Exercise
Restate each of the lines given below, word for word.

Data lines
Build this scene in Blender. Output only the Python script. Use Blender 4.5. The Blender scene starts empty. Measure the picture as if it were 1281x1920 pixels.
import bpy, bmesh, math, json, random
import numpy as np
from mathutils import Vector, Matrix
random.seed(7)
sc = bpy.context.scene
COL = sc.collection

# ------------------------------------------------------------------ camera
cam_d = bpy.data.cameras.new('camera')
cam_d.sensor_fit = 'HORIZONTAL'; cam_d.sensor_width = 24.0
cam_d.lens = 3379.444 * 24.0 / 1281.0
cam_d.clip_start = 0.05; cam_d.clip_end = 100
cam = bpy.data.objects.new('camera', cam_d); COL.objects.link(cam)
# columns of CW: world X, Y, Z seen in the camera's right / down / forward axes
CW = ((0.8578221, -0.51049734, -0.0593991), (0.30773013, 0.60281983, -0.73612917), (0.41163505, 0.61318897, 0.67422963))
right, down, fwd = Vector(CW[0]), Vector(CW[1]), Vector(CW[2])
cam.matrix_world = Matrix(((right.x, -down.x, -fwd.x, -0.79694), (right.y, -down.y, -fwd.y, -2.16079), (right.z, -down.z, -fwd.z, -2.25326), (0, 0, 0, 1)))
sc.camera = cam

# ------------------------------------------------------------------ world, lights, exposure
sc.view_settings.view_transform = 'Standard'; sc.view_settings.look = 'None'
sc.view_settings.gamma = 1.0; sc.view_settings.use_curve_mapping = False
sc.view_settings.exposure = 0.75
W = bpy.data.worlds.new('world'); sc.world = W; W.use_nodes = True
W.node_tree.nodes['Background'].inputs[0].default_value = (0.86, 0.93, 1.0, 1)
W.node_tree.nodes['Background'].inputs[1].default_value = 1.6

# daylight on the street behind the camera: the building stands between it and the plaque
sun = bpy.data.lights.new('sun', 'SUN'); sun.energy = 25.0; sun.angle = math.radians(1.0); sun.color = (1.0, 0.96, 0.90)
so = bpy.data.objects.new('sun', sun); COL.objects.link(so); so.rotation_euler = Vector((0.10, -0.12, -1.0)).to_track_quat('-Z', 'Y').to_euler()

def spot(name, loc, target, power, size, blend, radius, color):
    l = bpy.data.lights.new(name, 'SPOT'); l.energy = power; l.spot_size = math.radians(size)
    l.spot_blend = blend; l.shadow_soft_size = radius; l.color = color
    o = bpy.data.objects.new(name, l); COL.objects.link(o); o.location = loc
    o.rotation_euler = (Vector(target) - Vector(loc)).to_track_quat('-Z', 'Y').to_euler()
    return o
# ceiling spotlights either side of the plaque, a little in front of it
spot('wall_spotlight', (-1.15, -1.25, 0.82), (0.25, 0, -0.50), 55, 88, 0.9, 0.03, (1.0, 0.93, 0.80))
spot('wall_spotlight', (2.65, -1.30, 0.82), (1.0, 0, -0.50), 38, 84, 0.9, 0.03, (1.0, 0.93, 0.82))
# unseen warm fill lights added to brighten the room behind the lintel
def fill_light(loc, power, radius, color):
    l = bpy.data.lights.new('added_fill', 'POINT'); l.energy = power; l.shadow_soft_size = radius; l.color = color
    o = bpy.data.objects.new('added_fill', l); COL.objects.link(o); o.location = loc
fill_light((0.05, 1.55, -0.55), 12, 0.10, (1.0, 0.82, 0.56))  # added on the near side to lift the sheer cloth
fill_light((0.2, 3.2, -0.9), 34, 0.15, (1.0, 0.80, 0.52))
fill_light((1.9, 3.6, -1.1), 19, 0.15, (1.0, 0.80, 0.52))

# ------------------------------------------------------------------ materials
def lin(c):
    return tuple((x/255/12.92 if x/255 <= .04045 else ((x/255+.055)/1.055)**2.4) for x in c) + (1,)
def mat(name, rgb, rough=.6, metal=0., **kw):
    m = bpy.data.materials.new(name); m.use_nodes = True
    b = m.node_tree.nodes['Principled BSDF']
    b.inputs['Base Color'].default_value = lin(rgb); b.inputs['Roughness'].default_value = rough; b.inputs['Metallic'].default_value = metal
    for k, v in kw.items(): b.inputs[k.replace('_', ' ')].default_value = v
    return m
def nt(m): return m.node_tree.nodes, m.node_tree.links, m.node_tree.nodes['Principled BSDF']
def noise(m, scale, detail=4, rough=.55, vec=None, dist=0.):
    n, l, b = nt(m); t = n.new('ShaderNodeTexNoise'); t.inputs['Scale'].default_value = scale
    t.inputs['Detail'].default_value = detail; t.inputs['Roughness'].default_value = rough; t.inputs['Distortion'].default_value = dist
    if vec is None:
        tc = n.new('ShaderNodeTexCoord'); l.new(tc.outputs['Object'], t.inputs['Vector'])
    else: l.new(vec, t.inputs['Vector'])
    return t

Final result
Build this scene in Blender. Output only the Python script. Use Blender 4.5. The Blender scene starts empty. Measure the picture as if it were 1281x1920 pixels.
import bpy, bmesh, math, json, random
import numpy as np
from mathutils import Vector, Matrix
random.seed(7)
sc = bpy.context.scene
COL = sc.collection

# ------------------------------------------------------------------ camera
cam_d = bpy.data.cameras.new('camera')
cam_d.sensor_fit = 'HORIZONTAL'; cam_d.sensor_width = 24.0
cam_d.lens = 3379.444 * 24.0 / 1281.0
cam_d.clip_start = 0.05; cam_d.clip_end = 100
cam = bpy.data.objects.new('camera', cam_d); COL.objects.link(cam)
# columns of CW: world X, Y, Z seen in the camera's right / down / forward axes
CW = ((0.8578221, -0.51049734, -0.0593991), (0.30773013, 0.60281983, -0.73612917), (0.41163505, 0.61318897, 0.67422963))
right, down, fwd = Vector(CW[0]), Vector(CW[1]), Vector(CW[2])
cam.matrix_world = Matrix(((right.x, -down.x, -fwd.x, -0.79694), (right.y, -down.y, -fwd.y, -2.16079), (right.z, -down.z, -fwd.z, -2.25326), (0, 0, 0, 1)))
sc.camera = cam

# ------------------------------------------------------------------ world, lights, exposure
sc.view_settings.view_transform = 'Standard'; sc.view_settings.look = 'None'
sc.view_settings.gamma = 1.0; sc.view_settings.use_curve_mapping = False
sc.view_settings.exposure = 0.75
W = bpy.data.worlds.new('world'); sc.world = W; W.use_nodes = True
W.node_tree.nodes['Background'].inputs[0].default_value = (0.86, 0.93, 1.0, 1)
W.node_tree.nodes['Background'].inputs[1].default_value = 1.6

# daylight on the street behind the camera: the building stands between it and the plaque
sun = bpy.data.lights.new('sun', 'SUN'); sun.energy = 25.0; sun.angle = math.radians(1.0); sun.color = (1.0, 0.96, 0.90)
so = bpy.data.objects.new('sun', sun); COL.objects.link(so); so.rotation_euler = Vector((0.10, -0.12, -1.0)).to_track_quat('-Z', 'Y').to_euler()

def spot(name, loc, target, power, size, blend, radius, color):
    l = bpy.data.lights.new(name, 'SPOT'); l.energy = power; l.spot_size = math.radians(size)
    l.spot_blend = blend; l.shadow_soft_size = radius; l.color = color
    o = bpy.data.objects.new(name, l); COL.objects.link(o); o.location = loc
    o.rotation_euler = (Vector(target) - Vector(loc)).to_track_quat('-Z', 'Y').to_euler()
    return o
# ceiling spotlights either side of the plaque, a little in front of it
spot('wall_spotlight', (-1.15, -1.25, 0.82), (0.25, 0, -0.50), 55, 88, 0.9, 0.03, (1.0, 0.93, 0.80))
spot('wall_spotlight', (2.65, -1.30, 0.82), (1.0, 0, -0.50), 38, 84, 0.9, 0.03, (1.0, 0.93, 0.82))
# unseen warm fill lights added to brighten the room behind the lintel
def fill_light(loc, power, radius, color):
    l = bpy.data.lights.new('added_fill', 'POINT'); l.energy = power; l.shadow_soft_size = radius; l.color = color
    o = bpy.data.objects.new('added_fill', l); COL.objects.link(o); o.location = loc
fill_light((0.05, 1.55, -0.55), 12, 0.10, (1.0, 0.82, 0.56))  # added on the near side to lift the sheer cloth
fill_light((0.2, 3.2, -0.9), 34, 0.15, (1.0, 0.80, 0.52))
fill_light((1.9, 3.6, -1.1), 19, 0.15, (1.0, 0.80, 0.52))

# ------------------------------------------------------------------ materials
def lin(c):
    return tuple((x/255/12.92 if x/255 <= .04045 else ((x/255+.055)/1.055)**2.4) for x in c) + (1,)
def mat(name, rgb, rough=.6, metal=0., **kw):
    m = bpy.data.materials.new(name); m.use_nodes = True
    b = m.node_tree.nodes['Principled BSDF']
    b.inputs['Base Color'].default_value = lin(rgb); b.inputs['Roughness'].default_value = rough; b.inputs['Metallic'].default_value = metal
    for k, v in kw.items(): b.inputs[k.replace('_', ' ')].default_value = v
    return m
def nt(m): return m.node_tree.nodes, m.node_tree.links, m.node_tree.nodes['Principled BSDF']
def noise(m, scale, detail=4, rough=.55, vec=None, dist=0.):
    n, l, b = nt(m); t = n.new('ShaderNodeTexNoise'); t.inputs['Scale'].default_value = scale
    t.inputs['Detail'].default_value = detail; t.inputs['Roughness'].default_value = rough; t.inputs['Distortion'].default_value = dist
    if vec is None:
        tc = n.new('ShaderNodeTexCoord'); l.new(tc.outputs['Object'], t.inputs['Vector'])
    else: l.new(vec, t.inputs['Vector'])
    return t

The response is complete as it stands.